Of course NVIDIA would wait until I physically left NVISION 08 to actually make an interesting announcement, but there’s no bitterness, I swear :)

The big, no, huge news from today? NVIDIA is enabling native support for 2 and 3-way SLI on Intel X58 based motherboards...without the use of any nForce 200 chips.

It’s not as simple as simply enabling SLI support on X58, NVIDIA wanted to both ensure compatibility and additional revenue, so there’s a certification program.
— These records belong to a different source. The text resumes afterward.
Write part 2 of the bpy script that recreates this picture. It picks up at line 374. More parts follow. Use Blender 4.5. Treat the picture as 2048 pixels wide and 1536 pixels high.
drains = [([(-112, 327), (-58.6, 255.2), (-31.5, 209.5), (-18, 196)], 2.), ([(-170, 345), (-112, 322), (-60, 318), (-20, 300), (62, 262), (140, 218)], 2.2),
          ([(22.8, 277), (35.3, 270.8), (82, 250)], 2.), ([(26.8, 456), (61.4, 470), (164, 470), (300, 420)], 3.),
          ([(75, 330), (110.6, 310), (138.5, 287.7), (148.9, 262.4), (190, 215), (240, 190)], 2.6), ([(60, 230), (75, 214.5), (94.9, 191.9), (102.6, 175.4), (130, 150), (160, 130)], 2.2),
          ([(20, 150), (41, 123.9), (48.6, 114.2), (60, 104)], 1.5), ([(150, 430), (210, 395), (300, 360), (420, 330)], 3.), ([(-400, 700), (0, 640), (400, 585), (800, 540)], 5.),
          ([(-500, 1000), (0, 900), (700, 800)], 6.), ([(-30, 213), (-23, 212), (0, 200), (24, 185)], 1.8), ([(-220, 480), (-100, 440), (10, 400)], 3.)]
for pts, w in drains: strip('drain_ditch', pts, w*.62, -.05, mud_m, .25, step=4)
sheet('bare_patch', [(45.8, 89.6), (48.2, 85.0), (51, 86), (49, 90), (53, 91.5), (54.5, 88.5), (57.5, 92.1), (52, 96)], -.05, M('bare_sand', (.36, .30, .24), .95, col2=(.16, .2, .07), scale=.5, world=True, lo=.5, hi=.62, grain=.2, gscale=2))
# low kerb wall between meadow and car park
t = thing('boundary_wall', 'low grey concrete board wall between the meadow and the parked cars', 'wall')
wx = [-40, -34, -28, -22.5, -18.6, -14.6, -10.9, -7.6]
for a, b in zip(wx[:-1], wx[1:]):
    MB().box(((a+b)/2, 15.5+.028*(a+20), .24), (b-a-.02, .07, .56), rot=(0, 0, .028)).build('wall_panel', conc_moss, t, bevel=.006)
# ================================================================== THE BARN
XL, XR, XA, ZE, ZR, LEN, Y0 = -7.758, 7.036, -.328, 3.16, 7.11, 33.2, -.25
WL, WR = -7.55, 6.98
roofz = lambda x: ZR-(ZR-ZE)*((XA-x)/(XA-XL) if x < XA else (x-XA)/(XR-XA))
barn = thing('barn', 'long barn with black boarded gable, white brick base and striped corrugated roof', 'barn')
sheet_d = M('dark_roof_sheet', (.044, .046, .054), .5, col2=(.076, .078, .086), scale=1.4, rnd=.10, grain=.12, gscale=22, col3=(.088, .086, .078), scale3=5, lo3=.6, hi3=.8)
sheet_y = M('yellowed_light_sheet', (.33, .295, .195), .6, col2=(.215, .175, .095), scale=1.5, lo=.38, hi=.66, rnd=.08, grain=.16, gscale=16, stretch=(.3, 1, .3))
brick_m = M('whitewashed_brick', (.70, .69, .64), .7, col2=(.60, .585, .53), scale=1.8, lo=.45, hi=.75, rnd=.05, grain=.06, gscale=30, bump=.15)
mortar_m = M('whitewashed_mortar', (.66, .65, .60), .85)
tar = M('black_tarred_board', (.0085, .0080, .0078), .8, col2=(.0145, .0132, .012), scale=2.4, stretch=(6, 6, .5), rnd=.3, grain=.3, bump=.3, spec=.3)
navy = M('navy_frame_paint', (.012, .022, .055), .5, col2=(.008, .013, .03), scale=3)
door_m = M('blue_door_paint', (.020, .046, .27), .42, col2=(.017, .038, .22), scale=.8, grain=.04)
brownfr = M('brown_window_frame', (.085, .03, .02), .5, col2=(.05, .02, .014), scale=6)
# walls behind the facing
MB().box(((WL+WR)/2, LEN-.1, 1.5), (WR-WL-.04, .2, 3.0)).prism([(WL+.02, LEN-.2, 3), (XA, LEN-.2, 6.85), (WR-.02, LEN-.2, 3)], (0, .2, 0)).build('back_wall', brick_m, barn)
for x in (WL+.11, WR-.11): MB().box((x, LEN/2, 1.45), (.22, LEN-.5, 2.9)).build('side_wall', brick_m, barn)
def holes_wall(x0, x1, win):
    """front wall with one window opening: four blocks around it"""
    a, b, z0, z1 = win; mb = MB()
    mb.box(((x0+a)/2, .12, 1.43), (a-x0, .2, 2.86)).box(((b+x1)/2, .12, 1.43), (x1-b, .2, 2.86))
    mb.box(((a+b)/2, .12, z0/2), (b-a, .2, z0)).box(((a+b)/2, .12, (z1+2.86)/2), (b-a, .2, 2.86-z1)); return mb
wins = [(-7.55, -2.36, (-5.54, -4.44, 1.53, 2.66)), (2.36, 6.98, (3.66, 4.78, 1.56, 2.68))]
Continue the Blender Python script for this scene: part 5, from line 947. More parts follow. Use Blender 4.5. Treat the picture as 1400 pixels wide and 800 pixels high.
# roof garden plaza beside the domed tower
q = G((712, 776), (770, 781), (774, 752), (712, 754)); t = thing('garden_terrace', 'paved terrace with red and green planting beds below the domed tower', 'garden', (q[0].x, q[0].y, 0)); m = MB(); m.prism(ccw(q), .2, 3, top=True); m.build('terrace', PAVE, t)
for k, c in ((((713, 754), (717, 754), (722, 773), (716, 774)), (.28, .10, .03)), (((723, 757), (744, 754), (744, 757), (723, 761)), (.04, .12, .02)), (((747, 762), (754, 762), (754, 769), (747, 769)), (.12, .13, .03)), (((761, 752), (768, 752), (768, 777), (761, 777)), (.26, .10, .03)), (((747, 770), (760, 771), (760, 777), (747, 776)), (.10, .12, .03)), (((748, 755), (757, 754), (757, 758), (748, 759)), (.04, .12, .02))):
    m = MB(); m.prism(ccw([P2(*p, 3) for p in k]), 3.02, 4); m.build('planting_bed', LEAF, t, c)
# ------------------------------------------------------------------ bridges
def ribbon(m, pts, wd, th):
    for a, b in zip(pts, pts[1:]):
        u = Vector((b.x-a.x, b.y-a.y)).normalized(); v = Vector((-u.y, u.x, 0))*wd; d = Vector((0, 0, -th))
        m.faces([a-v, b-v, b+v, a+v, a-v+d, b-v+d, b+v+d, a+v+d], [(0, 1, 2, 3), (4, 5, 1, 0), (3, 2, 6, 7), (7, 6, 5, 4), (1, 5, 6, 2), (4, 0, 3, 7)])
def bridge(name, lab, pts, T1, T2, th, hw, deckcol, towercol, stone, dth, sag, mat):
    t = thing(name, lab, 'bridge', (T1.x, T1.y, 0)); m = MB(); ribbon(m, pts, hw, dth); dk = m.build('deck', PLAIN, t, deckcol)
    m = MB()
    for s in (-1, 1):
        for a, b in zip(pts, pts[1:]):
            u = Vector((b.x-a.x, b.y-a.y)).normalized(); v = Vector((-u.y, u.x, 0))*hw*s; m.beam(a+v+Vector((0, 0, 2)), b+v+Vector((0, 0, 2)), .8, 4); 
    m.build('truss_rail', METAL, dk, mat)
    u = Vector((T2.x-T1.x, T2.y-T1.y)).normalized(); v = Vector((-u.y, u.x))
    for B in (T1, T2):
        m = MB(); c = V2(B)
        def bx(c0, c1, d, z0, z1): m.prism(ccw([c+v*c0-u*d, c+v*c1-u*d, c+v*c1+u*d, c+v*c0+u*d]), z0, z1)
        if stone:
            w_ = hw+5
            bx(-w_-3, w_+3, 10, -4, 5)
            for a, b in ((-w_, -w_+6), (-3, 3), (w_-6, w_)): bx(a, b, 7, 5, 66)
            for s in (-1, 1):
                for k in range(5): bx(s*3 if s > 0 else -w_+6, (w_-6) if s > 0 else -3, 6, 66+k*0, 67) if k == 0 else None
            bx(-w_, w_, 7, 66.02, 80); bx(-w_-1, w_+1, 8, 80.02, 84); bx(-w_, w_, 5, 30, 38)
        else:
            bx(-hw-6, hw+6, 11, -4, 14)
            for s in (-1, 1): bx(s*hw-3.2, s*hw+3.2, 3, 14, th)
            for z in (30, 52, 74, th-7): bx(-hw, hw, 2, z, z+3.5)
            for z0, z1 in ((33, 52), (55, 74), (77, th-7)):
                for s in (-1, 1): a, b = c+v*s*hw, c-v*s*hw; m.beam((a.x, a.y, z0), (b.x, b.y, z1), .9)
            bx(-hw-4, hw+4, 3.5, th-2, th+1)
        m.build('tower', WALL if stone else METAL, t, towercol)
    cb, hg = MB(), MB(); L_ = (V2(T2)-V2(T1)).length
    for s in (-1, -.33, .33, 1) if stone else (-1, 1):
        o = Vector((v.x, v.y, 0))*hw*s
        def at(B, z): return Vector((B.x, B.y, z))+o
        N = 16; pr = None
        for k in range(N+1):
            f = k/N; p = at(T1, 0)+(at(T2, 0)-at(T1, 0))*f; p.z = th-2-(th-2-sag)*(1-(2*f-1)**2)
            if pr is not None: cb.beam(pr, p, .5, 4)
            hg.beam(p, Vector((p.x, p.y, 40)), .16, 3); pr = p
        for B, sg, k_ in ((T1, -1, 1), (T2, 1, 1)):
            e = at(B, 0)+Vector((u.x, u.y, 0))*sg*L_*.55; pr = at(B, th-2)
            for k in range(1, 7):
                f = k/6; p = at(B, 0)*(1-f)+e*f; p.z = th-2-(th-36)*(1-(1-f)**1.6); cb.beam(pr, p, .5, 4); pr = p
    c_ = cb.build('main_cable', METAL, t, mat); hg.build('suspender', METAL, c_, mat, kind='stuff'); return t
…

Any X58 motherboard maker can submit their board for certification, which will be done by NVIDIA. If the board passes, and the motherboard manufacturer agrees to pay a certification fee (NVIDIA would not reveal how much), then the board is certified and NVIDIA provides the board manufacturer with a key to place in its BIOS.

When you install the NVIDIA drivers, they check for the presence of this key in the BIOS - if it’s found, then you get the ability to enable SLI, natively, on X58. Note that this won’t work on any other Intel chipsets, just X58 for Nehalem owners this fall.

This is absolutely huge because it does mean that with the right motherboard you can now have both CrossFire and SLI support, without resorting to an OEM system or something more exotic like Skulltrail. Below are the supported configurations:

You can run X58/SLI with either two or three cards (a pair of GX2s will work but you can’t use four individual cards in SLI). 3-way SLI + 1 card PhysX acceleration is supported as well.

If you absolutely want the highest bandwidth possible, 3 PCIe x16 slots are only supported using nForce 200 chips, otherwise you’re stuck with two x16s or one x16 and two x8s.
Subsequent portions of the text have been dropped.